Pourquoi Robert Sagehomme a-t-il transformé son nom en Lesage ? Difficile à dire, alors que son frère Nicolas continue à utiliser son nom d’origine.

      Continuons : 

         Le 28 février 1726 à Lignières-la-Doucelle, Marie Gérard se marie avec Jacques Huchet. Marie est la fille de Jacques Gérard et de Catherine Sagehomme (première enfant du couple Nicolas Sagehomme-Marguerite Chevreuil). Sur l’acte de mariage Marie Gérard, l’épouse est dite fille de défunte Catherine Lesage[3]. Là aussi, le nom est donc maintenant transformé.

 Le 22 octobre 1731 à Lignières-la-Doucelle, Robert Lesage, fils de feu Nicolas et défunte Marguerite Chevreuil, épouse Barbe Cochin[4]. Cela est conforme avec la signature de ce même Robert, et confirme donc celle de 1712 qui n’est plus Sagehomme.

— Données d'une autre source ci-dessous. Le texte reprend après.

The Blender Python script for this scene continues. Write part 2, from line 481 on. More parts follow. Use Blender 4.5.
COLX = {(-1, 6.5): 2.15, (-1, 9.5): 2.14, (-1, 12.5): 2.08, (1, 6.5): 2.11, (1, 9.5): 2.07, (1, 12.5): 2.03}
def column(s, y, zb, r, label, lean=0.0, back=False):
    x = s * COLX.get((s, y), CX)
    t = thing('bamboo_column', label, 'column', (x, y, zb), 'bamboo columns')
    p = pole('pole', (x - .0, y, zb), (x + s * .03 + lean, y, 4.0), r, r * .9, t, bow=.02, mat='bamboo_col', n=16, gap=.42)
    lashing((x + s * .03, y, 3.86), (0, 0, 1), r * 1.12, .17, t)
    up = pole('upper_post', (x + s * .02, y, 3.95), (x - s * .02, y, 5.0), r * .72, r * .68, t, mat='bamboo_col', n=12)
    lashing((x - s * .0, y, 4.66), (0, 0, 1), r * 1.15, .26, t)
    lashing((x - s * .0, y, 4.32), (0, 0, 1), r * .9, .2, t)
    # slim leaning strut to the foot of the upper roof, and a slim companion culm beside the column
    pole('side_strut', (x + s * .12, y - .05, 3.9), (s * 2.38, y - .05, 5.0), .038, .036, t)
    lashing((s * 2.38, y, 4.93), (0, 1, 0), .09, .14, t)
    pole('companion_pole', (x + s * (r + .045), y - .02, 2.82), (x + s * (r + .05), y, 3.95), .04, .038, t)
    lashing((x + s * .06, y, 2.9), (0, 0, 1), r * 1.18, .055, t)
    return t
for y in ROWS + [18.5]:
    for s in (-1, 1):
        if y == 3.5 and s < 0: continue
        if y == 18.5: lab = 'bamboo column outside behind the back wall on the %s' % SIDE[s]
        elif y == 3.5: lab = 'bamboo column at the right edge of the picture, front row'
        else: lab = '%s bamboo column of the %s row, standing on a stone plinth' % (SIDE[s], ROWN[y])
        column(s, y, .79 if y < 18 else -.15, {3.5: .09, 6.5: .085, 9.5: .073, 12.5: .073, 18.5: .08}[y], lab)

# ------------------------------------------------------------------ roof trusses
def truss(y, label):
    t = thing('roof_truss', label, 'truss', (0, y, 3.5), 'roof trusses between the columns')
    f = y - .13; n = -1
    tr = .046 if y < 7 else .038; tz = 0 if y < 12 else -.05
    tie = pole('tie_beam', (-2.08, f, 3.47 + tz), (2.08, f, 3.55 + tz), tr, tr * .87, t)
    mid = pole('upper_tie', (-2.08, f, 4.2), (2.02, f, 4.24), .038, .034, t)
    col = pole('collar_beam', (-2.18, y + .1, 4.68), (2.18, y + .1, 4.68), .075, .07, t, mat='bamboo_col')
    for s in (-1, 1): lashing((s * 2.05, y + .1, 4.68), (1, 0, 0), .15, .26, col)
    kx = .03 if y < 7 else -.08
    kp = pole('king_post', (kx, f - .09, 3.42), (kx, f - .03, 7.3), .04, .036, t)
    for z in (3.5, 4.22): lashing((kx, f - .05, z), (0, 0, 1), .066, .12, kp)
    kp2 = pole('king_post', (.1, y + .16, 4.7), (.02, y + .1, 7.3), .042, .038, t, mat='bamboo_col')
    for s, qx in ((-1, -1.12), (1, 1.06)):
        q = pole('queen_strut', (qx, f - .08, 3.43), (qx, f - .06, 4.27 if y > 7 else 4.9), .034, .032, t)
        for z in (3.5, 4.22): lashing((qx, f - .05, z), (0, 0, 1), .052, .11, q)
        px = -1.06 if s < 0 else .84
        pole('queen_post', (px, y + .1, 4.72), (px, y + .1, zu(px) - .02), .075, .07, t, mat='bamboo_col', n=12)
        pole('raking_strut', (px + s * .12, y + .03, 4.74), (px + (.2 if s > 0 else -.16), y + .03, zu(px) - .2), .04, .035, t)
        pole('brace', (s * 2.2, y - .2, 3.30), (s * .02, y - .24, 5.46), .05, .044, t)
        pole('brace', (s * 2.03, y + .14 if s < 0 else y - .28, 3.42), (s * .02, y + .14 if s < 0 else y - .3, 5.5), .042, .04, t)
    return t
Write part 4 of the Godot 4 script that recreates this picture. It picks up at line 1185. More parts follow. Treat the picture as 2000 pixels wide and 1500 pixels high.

Mais son frère Nicolas paraphe également l’acte, et il signe désormais nlesage.

 Le 31 janvier 1735 à Lignières-la-Doucelle, Marie Lesage, fille de Nicolas et Marie Broussin, épouse François Jouanne[5]. Sur l’acte Nicolas, le père de l’épouse, et Robert son oncle, continuent à parapher nlesage et R lesage.

C’est ainsi, qu’au début du XVIIIe siècle, le patronyme Sagehomme a disparu à Lignières-la-Doucelle au profit de celui de Lesage, sans que l’on puise pour l’instant en fournir l’explication.

Le fait que les Sagehomme paraphaient ne signifie d’ailleurs pas nécessairement qu’ils savaient écrire, ils pouvaient juste savoir reproduire leur signature. Mais cela n’explique pas la transformation du patronyme. Et le fait que les deux frères, Robert et Nicolas, n’aient pas changé leur façon de signer en même temps épaissit un peu plus le mystère.